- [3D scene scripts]
----

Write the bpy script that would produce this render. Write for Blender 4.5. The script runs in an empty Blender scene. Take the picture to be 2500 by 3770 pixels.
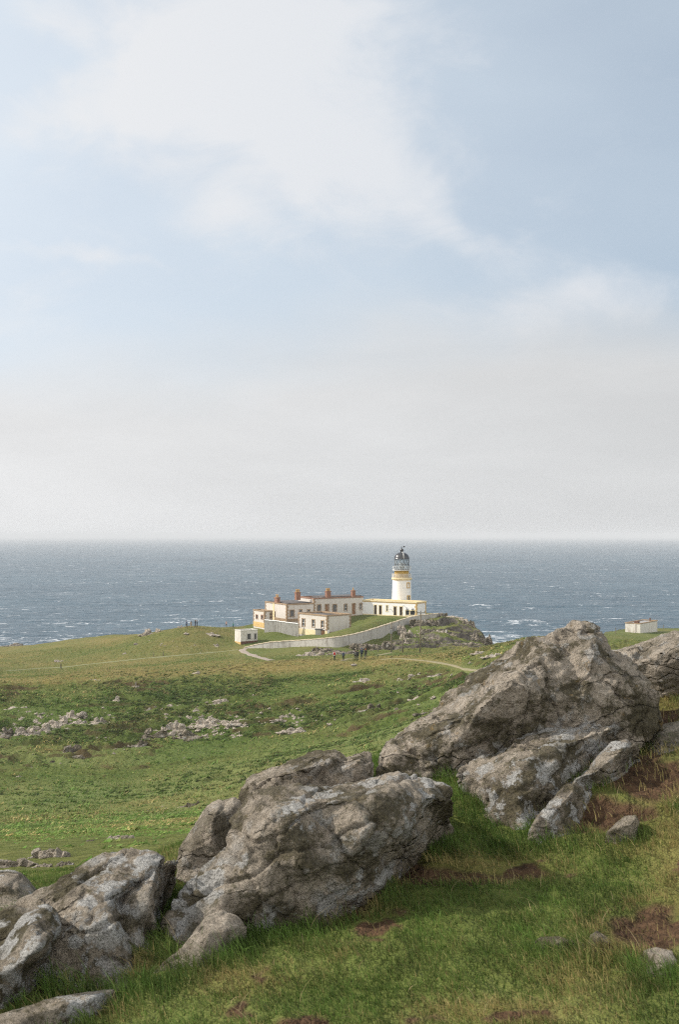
import bpy, bmesh, math, random
import numpy as np
from mathutils import Vector, Matrix, geometry

C = bpy.context.scene.collection
SC = bpy.context.scene

# ------------------------------------------------------------------ camera, world, sun, exposure
F, CX, HY = 3665.0, 1250.0, 1972.0          # focal length / optical axis measured on the 2500 x 3770 photograph


def P(px, py, Y):
    """world point at depth Y (metres in front of the camera) seen at photograph position px, py"""
    return Vector(((px - CX) / F * Y, Y, -(py - HY) / F * Y))


cam = bpy.data.cameras.new('camera')
cam.sensor_fit = 'VERTICAL'
cam.sensor_height = 36.0
cam.sensor_width = 24.0
cam.lens = 35.0
cam.shift_y = (HY - 1885.0) / 3770.0
cam.clip_start = 0.05
cam.clip_end = 120000.0
cam.dof.use_dof = True
cam.dof.focus_distance = 230.0
cam.dof.aperture_fstop = 9.0
camo = bpy.data.objects.new('camera', cam)
C.objects.link(camo)
camo.location = (0, 0, 0)
camo.rotation_euler = (math.radians(90), 0, 0)
SC.camera = camo

SUN_DIR = Vector((-0.80, 0.13, 0.60)).normalized()
sun = bpy.data.lights.new('sun', 'SUN')
sun.energy = 3.6
sun.angle = math.radians(1.2)
sun.color = (1.0, 0.94, 0.85)
suno = bpy.data.objects.new('sun', sun)
C.objects.link(suno)
suno.rotation_euler = SUN_DIR.to_track_quat('Z', 'Y').to_euler()

SC.view_settings.view_transform = 'Standard'
SC.view_settings.look = 'None'
SC.view_settings.gamma = 1.0
SC.view_settings.use_curve_mapping = False
SC.view_settings.exposure = 0.5
SC.render.engine = 'CYCLES'
SC.cycles.use_denoising = False
SC.cycles.filter_width = 1.15
SC.cycles.max_bounces = 6
SC.cycles.diffuse_bounces = 2
SC.cycles.glossy_bounces = 2
SC.cycles.transmission_bounces = 3
SC.cycles.transparent_max_bounces = 6
SC.cycles.volume_bounces = 0


class NT:
    """small helper for writing node trees"""

    def __init__(self, tree):
        self.t = tree
        self.n = tree.nodes
        self.l = tree.links
        self._pos = None

    def new(self, kind, **kw):
        nd = self.n.new(kind)
        for k, v in kw.items():
            setattr(nd, k, v)
        return nd

    def put(self, sock, val):
        if val is None:
            return
        if isinstance(val, bpy.types.NodeSocket):
            self.l.new(val, sock)
        else:
            if sock.type == 'RGBA' and not hasattr(val, '__len__'):
                val = (val, val, val, 1)
            if sock.type == 'RGBA' and len(val) == 3:
                val = (*val, 1)
            if sock.type == 'VECTOR' and not hasattr(val, '__len__'):
                val = (val, val, val)
            sock.default_value = val

    def pos(self):
        if self._pos is None:
            self._pos = self.new('ShaderNodeNewGeometry')
        return self._pos.outputs['Position']

    def normal(self):
        self.pos()
        return self._pos.outputs['Normal']

    def obj(self):
        return self.new('ShaderNodeTexCoord').outputs['Object']

    def attr(self, name):
        return self.new('ShaderNodeAttribute', attribute_name=name).outputs['Color']

    def sep(self, v):
        s = self.new('ShaderNodeSeparateXYZ')
        self.put(s.inputs[0], v)
        return s.outputs

    def comb(self, x, y, z):
        s = self.new('ShaderNodeCombineXYZ')
        self.put(s.inputs[0], x); self.put(s.inputs[1], y); self.put(s.inputs[2], z)
        return s.outputs[0]

    def math(self, op, a, b=None, c=None, clamp=False):
        m = self.new('ShaderNodeMath', operation=op, use_clamp=clamp)
        self.put(m.inputs[0], a)
        self.put(m.inputs[1], b)
        self.put(m.inputs[2], c)
        return m.outputs[0]

    def vmath(self, op, a, b=None, scale=None):
        m = self.new('ShaderNodeVectorMath', operation=op)
        self.put(m.inputs[0], a)
        self.put(m.inputs[1], b)
        if scale is not None:
            self.put(m.inputs['Scale'], scale)
        return m.outputs['Value'] if op in ('LENGTH', 'DOT_PRODUCT', 'DISTANCE') else m.outputs[0]

    def mapping(self, v, loc=(0, 0, 0), rot=(0, 0, 0), scale=(1, 1, 1), kind='POINT'):
        m = self.new('ShaderNodeMapping', vector_type=kind)
        self.put(m.inputs['Vector'], v)
        m.inputs['Location'].default_value = loc
        m.inputs['Rotation'].default_value = rot
        m.inputs['Scale'].default_value = scale
        return m.outputs[0]

    def noise(self, v, scale, detail=4, rough=0.55, dist=0.0, color=False):
        m = self.new('ShaderNodeTexNoise')
        self.put(m.inputs['Vector'], v)
        m.inputs['Scale'].default_value = scale
        m.inputs['Detail'].default_value = detail
        m.inputs['Roughness'].default_value = rough
        m.inputs['Distortion'].default_value = dist
        return m.outputs['Color'] if color else m.outputs['Fac']

    def voro(self, v, scale, feature='F1', rnd=1.0):
        m = self.new('ShaderNodeTexVoronoi', feature=feature)
        self.put(m.inputs['Vector'], v)
        m.inputs['Scale'].default_value = scale
        m.inputs['Randomness'].default_value = rnd
        return m.outputs['Distance']

    def rng(self, v, a, b, c=0.0, d=1.0, kind='SMOOTHSTEP'):
        m = self.new('ShaderNodeMapRange', interpolation_type=kind)
        self.put(m.inputs['Value'], v)
        self.put(m.inputs['From Min'], a); self.put(m.inputs['From Max'], b)
        self.put(m.inputs['To Min'], c); self.put(m.inputs['To Max'], d)
        return m.outputs['Result']

    def ramp(self, v, stops):
        m = self.new('ShaderNodeValToRGB')
        self.put(m.inputs[0], v)
        e = m.color_ramp.elements
        while len(e) < len(stops):
            e.new(0.5)
        for el, (p, c) in zip(e, stops):
            el.position = p
            el.color = (*c, 1) if len(c) == 3 else c
        return m.outputs[0]

    def mix(self, f, a, b, mode='MIX'):
        m = self.new('ShaderNodeMix', data_type='RGBA', blend_type=mode)
        self.put(m.inputs[0], f)
        self.put(m.inputs[6], a)
        self.put(m.inputs[7], b)
        return m.outputs[2]

    def bump(self, h, strength=0.5, dist=0.02, normal=None):
        m = self.new('ShaderNodeBump')
        m.inputs['Strength'].default_value = strength
        m.inputs['Distance'].default_value = dist
        self.put(m.inputs['Height'], h)
        self.put(m.inputs['Normal'], normal)
        return m.outputs[0]


def material(name, fn, rough=0.9, spec=0.25):
    m = bpy.data.materials.new(name)
    m.use_nodes = True
    t = NT(m.node_tree)
    b = t.n['Principled BSDF']
    b.inputs['Roughness'].default_value = rough
    b.inputs['Specular IOR Level'].default_value = spec
    col, nrm = fn(t, b)
    t.put(b.inputs['Base Color'], col)
    t.put(b.inputs['Normal'], nrm)
    return m


# ---- sky: Nishita daylight with banks of thin cloud fixed in compass direction
world = bpy.data.worlds.new('World')
SC.world = world
world.use_nodes = True
w = NT(world.node_tree)
bg = w.n['Background']
sky = w.new('ShaderNodeTexSky', sky_type='NISHITA')
sky.sun_disc = False
sky.sun_elevation = math.asin(SUN_DIR.z)
sky.sun_rotation = math.atan2(SUN_DIR.x, SUN_DIR.y)
sky.altitude = 50
sky.air_density = 1.0
sky.dust_density = 1.6
sky.ozone_density = 1.5
gen = w.new('ShaderNodeTexCoord').outputs['Generated']
sx, sy, sz = w.sep(gen)[:3]
yy = w.math('MAXIMUM', sy, 0.15)
su = w.math('DIVIDE', sx, yy)
sv = w.math('DIVIDE', sz, yy)
uv = w.comb(su, sv, 0.0)
warpc = w.noise(uv, 5.0, 4, 0.6, color=True)
warp = w.vmath('SCALE', w.vmath('SUBTRACT', warpc, (0.5, 0.5, 0.5)), scale=0.13)
uvw = w.vmath('ADD', uv, warp)
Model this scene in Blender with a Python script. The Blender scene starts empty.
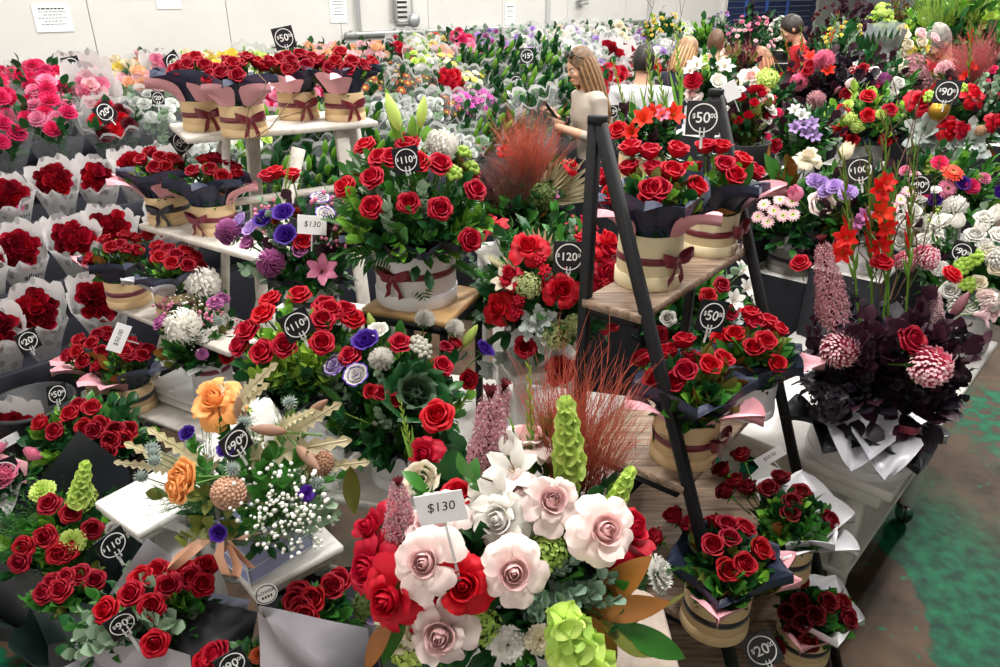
import bpy, math, random, zlib
import numpy as np
from mathutils import Vector, Matrix
# ------------------------------------------------------------------ camera, world, exposure, lights
PI = math.pi
SC = bpy.context.scene
COL = SC.collection
CAM_H, PITCH, FPX = 2.0, math.radians(25.2), 722.0
cam_data = bpy.data.cameras.new('camera'); cam = bpy.data.objects.new('camera', cam_data); COL.objects.link(cam)
cam.location = (0, 0, CAM_H); cam.rotation_euler = (PI/2 - PITCH, 0, 0)
cam_data.sensor_width = 36.0; cam_data.lens = FPX*36.0/1000.0; cam_data.clip_start = 0.02; cam_data.clip_end = 80
SC.camera = cam
SC.view_settings.view_transform = 'Standard'; SC.view_settings.look = 'None'
SC.view_settings.gamma = 1.0; SC.view_settings.use_curve_mapping = False
SC.view_settings.exposure = 0.28
world = bpy.data.worlds.new('world'); SC.world = world; world.use_nodes = True
world.node_tree.nodes['Background'].inputs[0].default_value = (0.92, 0.96, 1.0, 1)
world.node_tree.nodes['Background'].inputs[1].default_value = 0.11
LAMP_W = 78.0
try:
    cy = SC.cycles
    cy.use_denoising = True; cy.max_bounces = 6; cy.diffuse_bounces = 3; cy.glossy_bounces = 2
    cy.transmission_bounces = 4; cy.transparent_max_bounces = 16; cy.caustics_reflective = False; cy.caustics_refractive = False
    cy.sample_clamp_indirect = 4.0
except Exception:
    pass
AX = Vector((0.66, 0.751, 0)).normalized()       # the room's long axis (the back wall runs along it)
AN = Vector((AX.y, -AX.x, 0))                     # away from that wall

# ------------------------------------------------------------------ camera geometry: photo pixel + a depth or height -> place
CT, ST = math.cos(PITCH), math.sin(PITCH)
def ray(px, py):
    u = (px-500)/FPX; v = (333.5-py)/FPX
    return Vector((u, CT+v*ST, -ST+v*CT))
def atz(px, py, z):
    d = ray(px, py); return Vector((0, 0, CAM_H)) + d*((z-CAM_H)/d.z)
def aty(px, py, y):
    d = ray(px, py); return Vector((0, 0, CAM_H)) + d*(y/d.y)
def proj(p):
    z = p[2]-CAM_H; F = p[1]*CT-z*ST; U = p[1]*ST+z*CT
    if F < 0.05: return (-999, -999, F)
    return (500+FPX*p[0]/F, 333.5-FPX*U/F, F)

# ------------------------------------------------------------------ materials
MATS = {}
def mat(name, col, rough=0.6, var=0.0, trans=0.0, metal=0.0, spec=0.5, alpha=1.0, emit=0.0, bump=0.0, bscale=60, noise=0.0, nscale=20, sheen=0.0, col2=None):
    if name in MATS: return MATS[name]
    m = bpy.data.materials.new(name); m.use_nodes = True; MATS[name] = m
    nt = m.node_tree; N = nt.nodes; L = nt.links; b = N['Principled BSDF']; out = N['Material Output']
    c = (col[0], col[1], col[2], 1)
    b.inputs['Base Color'].default_value = c; b.inputs['Roughness'].default_value = rough
    b.inputs['Metallic'].default_value = metal; b.inputs['Specular IOR Level'].default_value = spec
    if sheen: b.inputs['Sheen Weight'].default_value = sheen
    src = None
    if noise or col2:
        tc = N.new('ShaderNodeTexCoord'); nz = N.new('ShaderNodeTexNoise'); nz.inputs['Scale'].default_value = nscale; nz.inputs['Detail'].default_value = 4
        L.new(tc.outputs['Object'], nz.inputs['Vector'])
        mx = N.new('ShaderNodeMix'); mx.data_type = 'RGBA'
        c2 = col2 if col2 else tuple(x*(1-noise) for x in col)
        mx.inputs['A'].default_value = c; mx.inputs['B'].default_value = (c2[0], c2[1], c2[2], 1)
        rp = N.new('ShaderNodeMapRange'); rp.inputs['From Min'].default_value = 0.4; rp.inputs['From Max'].default_value = 0.62
        L.new(nz.outputs['Fac'], rp.inputs['Value']); L.new(rp.outputs['Result'], mx.inputs['Factor'])
        src = mx.outputs['Result']
    if var:
        oi = N.new('ShaderNodeObjectInfo'); hs = N.new('ShaderNodeHueSaturation')
        mr = N.new('ShaderNodeMapRange'); mr.inputs['To Min'].default_value = 1-var; mr.inputs['To Max'].default_value = 1+var
        L.new(oi.outputs['Random'], mr.inputs['Value']); L.new(mr.outputs['Result'], hs.inputs['Value'])
        mh = N.new('ShaderNodeMapRange'); mh.inputs['To Min'].default_value = 0.5-var*0.02; mh.inputs['To Max'].default_value = 0.5+var*0.02
        L.new(oi.outputs['Random'], mh.inputs['Value']); L.new(mh.outputs['Result'], hs.inputs['Hue'])
        if src: L.new(src, hs.inputs['Color'])
        else: hs.inputs['Color'].default_value = c
        src = hs.outputs['Color']
    if src: L.new(src, b.inputs['Base Color'])
    if bump:
        nb = N.new('ShaderNodeTexNoise'); nb.inputs['Scale'].default_value = bscale; nb.inputs['Detail'].default_value = 3
        tc2 = N.new('ShaderNodeTexCoord'); L.new(tc2.outputs['Object'], nb.inputs['Vector'])
        bp = N.new('ShaderNodeBump'); bp.inputs['Strength'].default_value = bump; bp.inputs['Distance'].default_value = 0.01
        L.new(nb.outputs['Fac'], bp.inputs['Height']); L.new(bp.outputs['Normal'], b.inputs['Normal'])
    last = b.outputs['BSDF']
    if trans:
        t = N.new('ShaderNodeBsdfTranslucent'); t.inputs['Color'].default_value = c
        if src: L.new(src, t.inputs['Color'])
        ms = N.new('ShaderNodeMixShader'); ms.inputs[0].default_value = trans
        L.new(last, ms.inputs[1]); L.new(t.outputs[0], ms.inputs[2]); last = ms.outputs[0]
    if alpha < 1:
        t = N.new('ShaderNodeBsdfTransparent'); ms = N.new('ShaderNodeMixShader'); ms.inputs[0].default_value = alpha
        L.new(t.outputs[0], ms.inputs[1]); L.new(last, ms.inputs[2]); last = ms.outputs[0]
    L.new(last, out.inputs['Surface'])
    if emit:
        b.inputs['Emission Color'].default_value = c; b.inputs['Emission Strength'].default_value = emit
    return m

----

- [EXERCISE DETAILS]
Examine the entries and report how many of their lines contain the string "Blender", giving no more than the number.

- [RESPONSE TO THIS TASK]
2